The IRS has announced it will use funds from its Inflation Reduction Act (IRA) to invest in new AI tools to help crack down on thousands of millionaires and large businesses partnerships that owe the agency huge amounts in back taxes.
In a new statement, the Internal Revenue Service (IRS), which is the federal agency responsible for collecting federal taxes and enforcing US laws, said it is shifting its attention to “the wealthy” from working-class taxpayers.
And to assist in the work, it will be using Artificial Intelligence (AI) and improved technology to identify sophisticated schemes to avoid taxes.
The IRS says it will centre on “adding more attention on wealthy, partnerships and other high earners that have seen sharp drops in audit rates for these taxpayer segments during the past decade”.
The changes will be driven with the help of improved technology as well as Artificial Intelligence that will help IRS compliance teams better detect tax cheating, identify emerging compliance threats and improve case selection tools to avoid burdening taxpayers with needless “no-change” audits.
Prior to the IRA (the Inflation Reduction Act which was signed into US law last year and contains $500bn in new federal spending) the IRS says it did not have the resources needed to follow-up and engage with all the large partnerships with such discrepancies.
However, with the funds now in place, it plans to start ramping up its efforts from early October.
And the US is not alone in cracking down on the rich, a wealth tax looms North of the Border, with the First Minister of Scotland Humza Yousaf seeing a wealth tax as an answer to a £1 billion hole in his spending plans for next year.
TAX RAID ON THE RICH
“This new compliance push makes good on the promise of the Inflation Reduction Act to ensure the IRS holds our wealthiest filers accountable to pay the full amount of what they owe,” said IRS Commissioner Danny Werfel.
“There is a sea change taking place at the IRS in every aspect of our operations,” he continued. “Anchored by a deep respect for taxpayer rights, the IRS is deploying new resources towards cutting-edge technology to improve our visibility on where the wealthy shield their income and focus staff attention on the areas of greatest abuse.
“We will increase our compliance efforts on those posing the greatest risk to our nation’s tax system, whether it’s the wealthy looking to dodge paying their fair share or promoters aggressively peddling abusive schemes. These steps are critical for the future of the nation’s tax system,” he added.
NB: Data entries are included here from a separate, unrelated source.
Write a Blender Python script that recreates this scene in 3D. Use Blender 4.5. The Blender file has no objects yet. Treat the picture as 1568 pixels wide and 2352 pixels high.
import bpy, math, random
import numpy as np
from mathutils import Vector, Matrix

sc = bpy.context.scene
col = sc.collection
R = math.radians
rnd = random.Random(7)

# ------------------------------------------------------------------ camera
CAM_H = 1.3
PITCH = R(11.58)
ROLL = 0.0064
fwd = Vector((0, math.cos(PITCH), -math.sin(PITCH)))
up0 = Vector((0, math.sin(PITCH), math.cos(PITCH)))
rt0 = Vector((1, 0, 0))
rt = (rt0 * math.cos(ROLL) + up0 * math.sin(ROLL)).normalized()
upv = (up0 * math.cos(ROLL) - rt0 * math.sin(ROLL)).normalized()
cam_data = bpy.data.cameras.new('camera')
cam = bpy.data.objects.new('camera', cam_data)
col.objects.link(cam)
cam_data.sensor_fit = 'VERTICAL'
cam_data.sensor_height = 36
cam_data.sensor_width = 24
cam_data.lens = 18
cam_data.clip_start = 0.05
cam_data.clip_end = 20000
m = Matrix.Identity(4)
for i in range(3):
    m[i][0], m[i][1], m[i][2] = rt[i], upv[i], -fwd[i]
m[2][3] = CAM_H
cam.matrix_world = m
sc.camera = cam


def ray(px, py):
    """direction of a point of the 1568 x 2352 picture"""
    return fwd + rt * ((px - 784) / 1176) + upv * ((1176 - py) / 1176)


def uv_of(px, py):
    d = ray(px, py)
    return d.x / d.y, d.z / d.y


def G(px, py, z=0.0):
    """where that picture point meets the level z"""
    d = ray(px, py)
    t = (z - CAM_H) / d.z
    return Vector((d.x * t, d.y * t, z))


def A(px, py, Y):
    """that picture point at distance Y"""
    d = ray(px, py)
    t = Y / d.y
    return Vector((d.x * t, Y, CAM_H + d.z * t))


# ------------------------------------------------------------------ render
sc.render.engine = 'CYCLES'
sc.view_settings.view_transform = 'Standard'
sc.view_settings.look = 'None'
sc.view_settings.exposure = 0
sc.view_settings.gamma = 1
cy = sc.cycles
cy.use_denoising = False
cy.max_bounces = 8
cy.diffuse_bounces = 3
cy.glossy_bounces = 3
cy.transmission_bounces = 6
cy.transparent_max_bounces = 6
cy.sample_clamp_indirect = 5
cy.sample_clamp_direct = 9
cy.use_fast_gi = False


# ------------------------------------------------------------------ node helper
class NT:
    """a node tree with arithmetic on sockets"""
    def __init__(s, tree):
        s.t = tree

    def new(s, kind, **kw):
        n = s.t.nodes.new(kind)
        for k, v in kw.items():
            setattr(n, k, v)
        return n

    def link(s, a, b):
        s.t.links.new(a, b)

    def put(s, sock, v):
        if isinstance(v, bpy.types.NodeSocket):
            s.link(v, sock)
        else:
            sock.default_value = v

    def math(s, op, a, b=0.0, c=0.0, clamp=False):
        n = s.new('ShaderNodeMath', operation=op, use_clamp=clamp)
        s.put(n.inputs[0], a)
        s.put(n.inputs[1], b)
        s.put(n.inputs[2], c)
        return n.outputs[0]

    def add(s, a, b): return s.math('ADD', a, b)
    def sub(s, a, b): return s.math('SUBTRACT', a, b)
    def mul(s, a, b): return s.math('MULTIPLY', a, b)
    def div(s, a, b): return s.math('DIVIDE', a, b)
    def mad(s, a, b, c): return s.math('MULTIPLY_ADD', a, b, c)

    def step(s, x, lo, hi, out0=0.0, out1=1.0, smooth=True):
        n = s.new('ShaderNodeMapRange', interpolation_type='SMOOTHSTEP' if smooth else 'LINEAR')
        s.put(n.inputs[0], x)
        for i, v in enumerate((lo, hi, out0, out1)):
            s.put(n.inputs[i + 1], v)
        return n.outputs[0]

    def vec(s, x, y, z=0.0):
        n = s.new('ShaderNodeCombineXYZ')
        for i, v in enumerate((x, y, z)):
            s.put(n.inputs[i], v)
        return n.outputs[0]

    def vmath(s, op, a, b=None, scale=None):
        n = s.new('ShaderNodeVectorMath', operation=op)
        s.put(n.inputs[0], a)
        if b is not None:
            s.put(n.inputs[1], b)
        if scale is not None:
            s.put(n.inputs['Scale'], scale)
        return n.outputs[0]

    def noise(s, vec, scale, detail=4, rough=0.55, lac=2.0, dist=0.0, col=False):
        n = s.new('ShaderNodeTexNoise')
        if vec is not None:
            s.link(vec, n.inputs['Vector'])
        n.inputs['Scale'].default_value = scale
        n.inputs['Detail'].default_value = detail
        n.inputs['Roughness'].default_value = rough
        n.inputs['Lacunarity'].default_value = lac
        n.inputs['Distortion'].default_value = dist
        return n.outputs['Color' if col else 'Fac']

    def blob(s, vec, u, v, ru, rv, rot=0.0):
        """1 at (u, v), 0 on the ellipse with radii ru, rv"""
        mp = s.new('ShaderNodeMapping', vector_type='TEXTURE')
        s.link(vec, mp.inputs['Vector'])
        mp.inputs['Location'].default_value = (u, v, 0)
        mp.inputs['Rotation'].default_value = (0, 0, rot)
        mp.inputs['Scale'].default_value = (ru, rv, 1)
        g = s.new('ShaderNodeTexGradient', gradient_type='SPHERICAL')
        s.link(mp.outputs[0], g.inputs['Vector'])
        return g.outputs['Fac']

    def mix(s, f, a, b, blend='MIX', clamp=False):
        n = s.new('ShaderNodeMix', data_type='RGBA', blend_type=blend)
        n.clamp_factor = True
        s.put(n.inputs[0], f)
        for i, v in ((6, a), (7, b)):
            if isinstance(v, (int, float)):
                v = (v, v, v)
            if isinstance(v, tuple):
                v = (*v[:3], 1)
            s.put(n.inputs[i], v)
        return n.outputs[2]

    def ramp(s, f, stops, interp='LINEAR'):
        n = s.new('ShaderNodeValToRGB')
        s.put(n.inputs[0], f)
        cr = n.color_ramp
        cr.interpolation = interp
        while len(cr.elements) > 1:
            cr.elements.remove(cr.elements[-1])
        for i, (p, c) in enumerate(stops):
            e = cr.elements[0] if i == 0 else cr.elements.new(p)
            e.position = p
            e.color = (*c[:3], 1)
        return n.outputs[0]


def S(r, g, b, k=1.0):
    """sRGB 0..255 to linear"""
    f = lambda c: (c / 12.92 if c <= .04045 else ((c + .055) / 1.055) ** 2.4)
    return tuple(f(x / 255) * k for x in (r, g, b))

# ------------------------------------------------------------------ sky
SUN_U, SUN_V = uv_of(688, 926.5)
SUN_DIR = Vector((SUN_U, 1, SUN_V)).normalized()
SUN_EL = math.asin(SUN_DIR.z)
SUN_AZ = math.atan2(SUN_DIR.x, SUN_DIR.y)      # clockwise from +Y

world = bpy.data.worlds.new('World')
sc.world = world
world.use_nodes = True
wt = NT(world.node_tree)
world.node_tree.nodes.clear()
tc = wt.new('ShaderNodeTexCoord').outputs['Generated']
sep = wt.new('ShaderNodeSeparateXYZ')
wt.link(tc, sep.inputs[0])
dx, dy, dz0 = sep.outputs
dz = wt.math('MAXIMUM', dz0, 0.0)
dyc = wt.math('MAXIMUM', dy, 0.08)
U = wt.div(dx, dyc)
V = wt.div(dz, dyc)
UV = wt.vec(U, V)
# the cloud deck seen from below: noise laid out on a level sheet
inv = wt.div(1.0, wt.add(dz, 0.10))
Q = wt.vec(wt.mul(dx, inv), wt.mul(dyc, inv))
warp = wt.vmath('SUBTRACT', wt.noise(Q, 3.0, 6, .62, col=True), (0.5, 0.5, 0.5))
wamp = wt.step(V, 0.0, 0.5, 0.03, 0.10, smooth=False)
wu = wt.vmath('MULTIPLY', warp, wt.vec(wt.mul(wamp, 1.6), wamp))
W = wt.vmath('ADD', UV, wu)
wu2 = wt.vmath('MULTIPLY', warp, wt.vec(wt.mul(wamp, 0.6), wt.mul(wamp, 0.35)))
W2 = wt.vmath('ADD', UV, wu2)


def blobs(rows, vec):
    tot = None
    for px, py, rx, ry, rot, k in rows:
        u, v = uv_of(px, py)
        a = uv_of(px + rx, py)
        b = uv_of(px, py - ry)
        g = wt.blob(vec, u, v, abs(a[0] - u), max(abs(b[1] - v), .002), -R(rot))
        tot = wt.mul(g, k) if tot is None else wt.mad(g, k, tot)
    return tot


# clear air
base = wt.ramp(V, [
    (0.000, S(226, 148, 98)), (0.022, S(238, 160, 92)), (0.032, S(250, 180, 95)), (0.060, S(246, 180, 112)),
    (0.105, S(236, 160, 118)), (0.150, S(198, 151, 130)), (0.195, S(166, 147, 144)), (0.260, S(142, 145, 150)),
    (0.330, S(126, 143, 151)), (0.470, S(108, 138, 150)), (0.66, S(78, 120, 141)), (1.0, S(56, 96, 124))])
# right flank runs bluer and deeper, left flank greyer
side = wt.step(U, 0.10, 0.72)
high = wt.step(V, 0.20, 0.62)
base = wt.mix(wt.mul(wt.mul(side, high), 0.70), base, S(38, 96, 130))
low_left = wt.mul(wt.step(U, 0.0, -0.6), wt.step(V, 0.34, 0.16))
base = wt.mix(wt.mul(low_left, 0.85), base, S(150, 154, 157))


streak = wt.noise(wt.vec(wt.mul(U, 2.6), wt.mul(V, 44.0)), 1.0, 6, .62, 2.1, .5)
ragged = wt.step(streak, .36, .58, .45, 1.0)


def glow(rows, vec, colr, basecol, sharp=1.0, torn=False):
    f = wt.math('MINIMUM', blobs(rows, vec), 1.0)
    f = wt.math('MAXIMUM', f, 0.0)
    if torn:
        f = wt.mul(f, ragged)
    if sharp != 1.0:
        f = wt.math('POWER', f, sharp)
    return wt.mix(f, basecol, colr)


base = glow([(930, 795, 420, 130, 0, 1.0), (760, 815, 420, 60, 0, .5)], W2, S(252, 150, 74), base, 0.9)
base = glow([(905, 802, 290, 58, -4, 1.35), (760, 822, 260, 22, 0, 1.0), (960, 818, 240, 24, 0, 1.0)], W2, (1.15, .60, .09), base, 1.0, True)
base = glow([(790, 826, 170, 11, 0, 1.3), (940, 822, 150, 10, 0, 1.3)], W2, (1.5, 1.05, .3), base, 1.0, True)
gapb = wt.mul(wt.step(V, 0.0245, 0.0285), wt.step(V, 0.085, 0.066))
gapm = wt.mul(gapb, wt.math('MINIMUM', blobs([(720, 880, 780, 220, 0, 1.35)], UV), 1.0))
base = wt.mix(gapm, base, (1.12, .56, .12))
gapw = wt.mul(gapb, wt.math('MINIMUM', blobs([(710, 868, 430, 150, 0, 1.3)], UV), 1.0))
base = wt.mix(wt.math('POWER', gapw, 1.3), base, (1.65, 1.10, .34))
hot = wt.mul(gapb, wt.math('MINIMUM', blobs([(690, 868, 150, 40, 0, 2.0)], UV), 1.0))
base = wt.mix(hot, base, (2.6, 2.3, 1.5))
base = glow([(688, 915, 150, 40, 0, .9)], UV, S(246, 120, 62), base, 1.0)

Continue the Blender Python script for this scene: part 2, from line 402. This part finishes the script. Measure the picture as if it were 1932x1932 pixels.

Key elements of the new effort will include:
Prioritisation of high-income cases. In the High Wealth, High Balance Due Taxpayer Field Initiative, the IRS will intensify work on taxpayers with total positive income above $1 million that have more than $250,000 in recognized tax debt.
Expansion of pilot focused on largest partnerships leveraging Artificial Intelligence (AI). In 2021, the IRS launched the first stage of its Large Partnership Compliance (LPC) program with examinations of some of the largest and most complex partnership returns in the filing population.
The IRS is now expanding the LPC program to additional large partnerships. With the help of AI, the selection of these returns is the result of a collaboration among experts in data science and tax enforcement, who have been applying cutting-edge machine learning technology to identify potential compliance risk in the areas of partnership tax, general income tax and accounting, and international tax in a taxpayer segment that historically has been subject to limited examination coverage.
By the end of the month, the IRS says it will open examinations of 75 of the largest partnerships in the US that represent a cross section of industries including hedge funds, real estate investment partnerships, publicly traded partnerships, large law firms and other industries. On average, these partnerships each have more than $10 billion in assets.
Greater focus on partnership issues through compliance letters. The IRS says it has identified ongoing discrepancies on balance sheets involving partnerships with over $10 million in assets, which is an indicator of potential non-compliance.
The IRS says: “Taxpayers filing partnership returns are showing discrepancies in the millions of dollars between end-of-year balances compared to the beginning balances the following year. The number of such discrepancies has been increasing over the years.
“Many of these taxpayers are not attaching required statements explaining the difference.” It says this effort will focus on high-risk large partnerships to quickly address the balance sheet discrepancy,” it added.